__STATED PROBLEM__: An exact copy of all the data is required, with pictures left out.

---- DATA SECTION

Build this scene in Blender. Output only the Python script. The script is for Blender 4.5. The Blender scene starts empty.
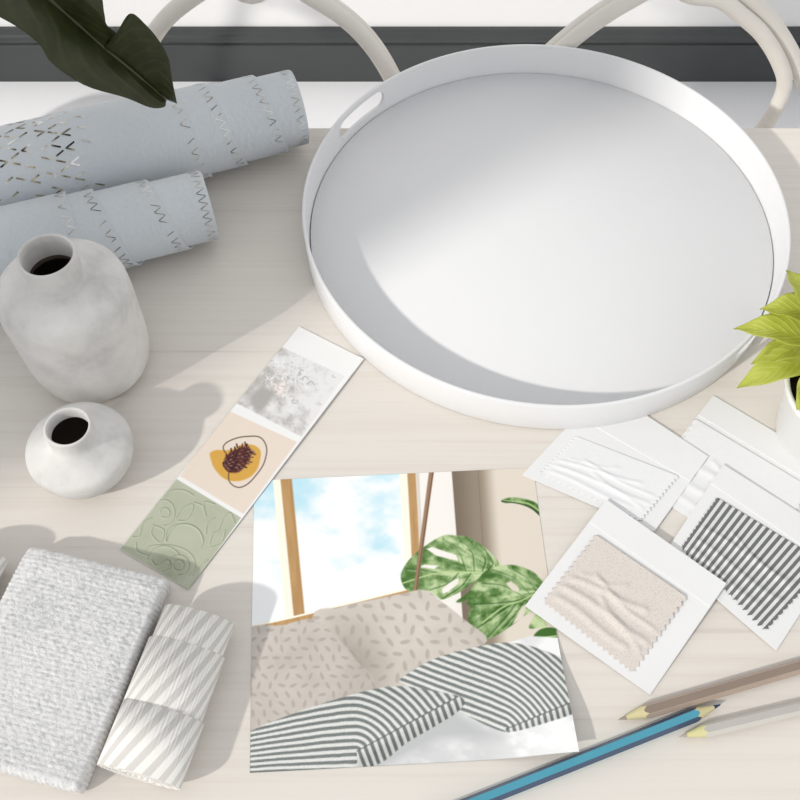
import bpy, bmesh, math, random
import numpy as np
from mathutils import Vector
R = math.radians
C = bpy.context.scene.collection
SC = bpy.context.scene
random.seed(4)
RNG = np.random.default_rng(7)

# ------------------------------------------------------------------ camera, world, sun, exposure
TZ = 0.75                       # table top height
CAMH = 0.79858                  # camera above the table top
PITCH, FPX = R(57.756), 990.0
cam = bpy.data.cameras.new('camera'); cam_o = bpy.data.objects.new('camera', cam); C.objects.link(cam_o)
cam.sensor_width = 36; cam.lens = FPX / 800 * 36; cam.clip_start = 0.02
cam_o.location = (0, 0, TZ + CAMH); cam_o.rotation_euler = (math.pi / 2 - PITCH, 0, 0)
SC.camera = cam_o
w = bpy.data.worlds.new('daylight'); SC.world = w; w.use_nodes = True
bg = w.node_tree.nodes['Background']
bg.inputs[0].default_value = (0.965, 0.98, 1.0, 1); bg.inputs[1].default_value = 0.76
SUN_AZ, SUN_EL = R(37.5), R(31.2)
sd = bpy.data.lights.new('sun', 'SUN'); sd.energy = 2.15; sd.angle = R(2.0); sd.color = (1.0, 0.965, 0.91)
so = bpy.data.objects.new('sun', sd); C.objects.link(so)
so.location = (-3, -3, 4)
so.rotation_euler = Vector((math.cos(SUN_AZ) * math.cos(SUN_EL), math.sin(SUN_AZ) * math.cos(SUN_EL), -math.sin(SUN_EL))).to_track_quat('-Z', 'Y').to_euler()
SC.view_settings.view_transform = 'Standard'; SC.view_settings.look = 'None'
SC.view_settings.exposure = 0.0; SC.view_settings.gamma = 1.0; SC.view_settings.use_curve_mapping = False

# ------------------------------------------------------------------ helpers
cT, sT = math.cos(PITCH), math.sin(PITCH)
def P(px, py, z=0.0):
    """photo direction -> point at height z above the table top"""
    x = (px - 400) / FPX; y = (400 - py) / FPX
    dy, dz = cT + y * sT, -sT + y * cT
    t = (z - CAMH) / dz
    return Vector((x * t, dy * t, z + TZ))
def PY(px, py, Y):
    """photo direction -> point in the upright plane y = Y"""
    x = (px - 400) / FPX; y = (400 - py) / FPX
    dy, dz = cT + y * sT, -sT + y * cT
    t = Y / dy
    return Vector((x * t, Y, CAMH + dz * t + TZ))
def lin(c):
    return tuple(((v / 255) / 12.92 if v / 255 <= 0.04045 else ((v / 255 + 0.055) / 1.055) ** 2.4) for v in c)
def sstep(a, b, x):
    t = np.clip((x - a) / (b - a), 0, 1); return t * t * (3 - 2 * t)

class NT:
    def __init__(s, name):
        s.m = bpy.data.materials.new(name); s.m.use_nodes = True
        s.t = s.m.node_tree; s.b = s.t.nodes['Principled BSDF']
    def n(s, typ, **kw):
        nd = s.t.nodes.new(typ)
        for k, v in kw.items():
            if k.startswith('i_'):
                key = k[2:]; nd.inputs[int(key) if key.isdigit() else key.replace('_', ' ')].default_value = v
            else: setattr(nd, k, v)
        return nd
    def l(s, a, b): s.t.links.new(a, b)
    def math(s, op, a, b=None, c=None):
        nd = s.n('ShaderNodeMath', operation=op)
        for i, v in enumerate((a, b, c)):
            if v is None: continue
            if isinstance(v, (int, float)): nd.inputs[i].default_value = v
            else: s.l(v, nd.inputs[i])
        return nd.outputs[0]
    def ramp(s, fac, stops):
        r = s.n('ShaderNodeValToRGB'); e = r.color_ramp.elements
        e[0].position, e[0].color = stops[0][0], (*stops[0][1], 1)
        e[1].position, e[1].color = stops[-1][0], (*stops[-1][1], 1)
        for p, c in stops[1:-1]:
            q = e.new(p); q.color = (*c, 1)
        s.l(fac, r.inputs[0]); return r.outputs[0]
    def coords(s, scale=(1, 1, 1), rot=(0, 0, 0), out='Object'):
        tc = s.n('ShaderNodeTexCoord'); mp = s.n('ShaderNodeMapping')
        mp.inputs['Scale'].default_value = scale; mp.inputs['Rotation'].default_value = rot
        s.l(tc.outputs[out], mp.inputs[0]); return mp.outputs[0]
    def noise(s, vec, scale, detail=4, rough=0.55):
        nd = s.n('ShaderNodeTexNoise'); nd.inputs['Scale'].default_value = scale
        nd.inputs['Detail'].default_value = detail; nd.inputs['Roughness'].default_value = rough
        s.l(vec, nd.inputs['Vector']); return nd.outputs['Fac']
    def bump(s, h, strength=0.3, dist=0.002):
        b = s.n('ShaderNodeBump'); b.inputs['Strength'].default_value = strength; b.inputs['Distance'].default_value = dist
        s.l(h, b.inputs['Height']); s.l(b.outputs[0], s.b.inputs['Normal'])
    def set(s, col=None, rough=0.6, spec=0.3, metal=0.0):
        if col is not None:
            if isinstance(col, tuple): s.b.inputs['Base Color'].default_value = (*col, 1)
            else: s.l(col, s.b.inputs['Base Color'])
        s.b.inputs['Roughness'].default_value = rough; s.b.inputs['Specular IOR Level'].default_value = spec
        s.b.inputs['Metallic'].default_value = metal
        return s.m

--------

__EXERCISE RESPONSE__:
Build this scene in Blender. Output only the Python script. The script is for Blender 4.5. The Blender scene starts empty.
import bpy, bmesh, math, random
import numpy as np
from mathutils import Vector
R = math.radians
C = bpy.context.scene.collection
SC = bpy.context.scene
random.seed(4)
RNG = np.random.default_rng(7)

# ------------------------------------------------------------------ camera, world, sun, exposure
TZ = 0.75                       # table top height
CAMH = 0.79858                  # camera above the table top
PITCH, FPX = R(57.756), 990.0
cam = bpy.data.cameras.new('camera'); cam_o = bpy.data.objects.new('camera', cam); C.objects.link(cam_o)
cam.sensor_width = 36; cam.lens = FPX / 800 * 36; cam.clip_start = 0.02
cam_o.location = (0, 0, TZ + CAMH); cam_o.rotation_euler = (math.pi / 2 - PITCH, 0, 0)
SC.camera = cam_o
w = bpy.data.worlds.new('daylight'); SC.world = w; w.use_nodes = True
bg = w.node_tree.nodes['Background']
bg.inputs[0].default_value = (0.965, 0.98, 1.0, 1); bg.inputs[1].default_value = 0.76
SUN_AZ, SUN_EL = R(37.5), R(31.2)
sd = bpy.data.lights.new('sun', 'SUN'); sd.energy = 2.15; sd.angle = R(2.0); sd.color = (1.0, 0.965, 0.91)
so = bpy.data.objects.new('sun', sd); C.objects.link(so)
so.location = (-3, -3, 4)
so.rotation_euler = Vector((math.cos(SUN_AZ) * math.cos(SUN_EL), math.sin(SUN_AZ) * math.cos(SUN_EL), -math.sin(SUN_EL))).to_track_quat('-Z', 'Y').to_euler()
SC.view_settings.view_transform = 'Standard'; SC.view_settings.look = 'None'
SC.view_settings.exposure = 0.0; SC.view_settings.gamma = 1.0; SC.view_settings.use_curve_mapping = False

# ------------------------------------------------------------------ helpers
cT, sT = math.cos(PITCH), math.sin(PITCH)
def P(px, py, z=0.0):
    """photo direction -> point at height z above the table top"""
    x = (px - 400) / FPX; y = (400 - py) / FPX
    dy, dz = cT + y * sT, -sT + y * cT
    t = (z - CAMH) / dz
    return Vector((x * t, dy * t, z + TZ))
def PY(px, py, Y):
    """photo direction -> point in the upright plane y = Y"""
    x = (px - 400) / FPX; y = (400 - py) / FPX
    dy, dz = cT + y * sT, -sT + y * cT
    t = Y / dy
    return Vector((x * t, Y, CAMH + dz * t + TZ))
def lin(c):
    return tuple(((v / 255) / 12.92 if v / 255 <= 0.04045 else ((v / 255 + 0.055) / 1.055) ** 2.4) for v in c)
def sstep(a, b, x):
    t = np.clip((x - a) / (b - a), 0, 1); return t * t * (3 - 2 * t)

class NT:
    def __init__(s, name):
        s.m = bpy.data.materials.new(name); s.m.use_nodes = True
        s.t = s.m.node_tree; s.b = s.t.nodes['Principled BSDF']
    def n(s, typ, **kw):
        nd = s.t.nodes.new(typ)
        for k, v in kw.items():
            if k.startswith('i_'):
                key = k[2:]; nd.inputs[int(key) if key.isdigit() else key.replace('_', ' ')].default_value = v
            else: setattr(nd, k, v)
        return nd
    def l(s, a, b): s.t.links.new(a, b)
    def math(s, op, a, b=None, c=None):
        nd = s.n('ShaderNodeMath', operation=op)
        for i, v in enumerate((a, b, c)):
            if v is None: continue
            if isinstance(v, (int, float)): nd.inputs[i].default_value = v
            else: s.l(v, nd.inputs[i])
        return nd.outputs[0]
    def ramp(s, fac, stops):
        r = s.n('ShaderNodeValToRGB'); e = r.color_ramp.elements
        e[0].position, e[0].color = stops[0][0], (*stops[0][1], 1)
        e[1].position, e[1].color = stops[-1][0], (*stops[-1][1], 1)
        for p, c in stops[1:-1]:
            q = e.new(p); q.color = (*c, 1)
        s.l(fac, r.inputs[0]); return r.outputs[0]
    def coords(s, scale=(1, 1, 1), rot=(0, 0, 0), out='Object'):
        tc = s.n('ShaderNodeTexCoord'); mp = s.n('ShaderNodeMapping')
        mp.inputs['Scale'].default_value = scale; mp.inputs['Rotation'].default_value = rot
        s.l(tc.outputs[out], mp.inputs[0]); return mp.outputs[0]
    def noise(s, vec, scale, detail=4, rough=0.55):
        nd = s.n('ShaderNodeTexNoise'); nd.inputs['Scale'].default_value = scale
        nd.inputs['Detail'].default_value = detail; nd.inputs['Roughness'].default_value = rough
        s.l(vec, nd.inputs['Vector']); return nd.outputs['Fac']
    def bump(s, h, strength=0.3, dist=0.002):
        b = s.n('ShaderNodeBump'); b.inputs['Strength'].default_value = strength; b.inputs['Distance'].default_value = dist
        s.l(h, b.inputs['Height']); s.l(b.outputs[0], s.b.inputs['Normal'])
    def set(s, col=None, rough=0.6, spec=0.3, metal=0.0):
        if col is not None:
            if isinstance(col, tuple): s.b.inputs['Base Color'].default_value = (*col, 1)
            else: s.l(col, s.b.inputs['Base Color'])
        s.b.inputs['Roughness'].default_value = rough; s.b.inputs['Specular IOR Level'].default_value = spec
        s.b.inputs['Metallic'].default_value = metal
        return s.m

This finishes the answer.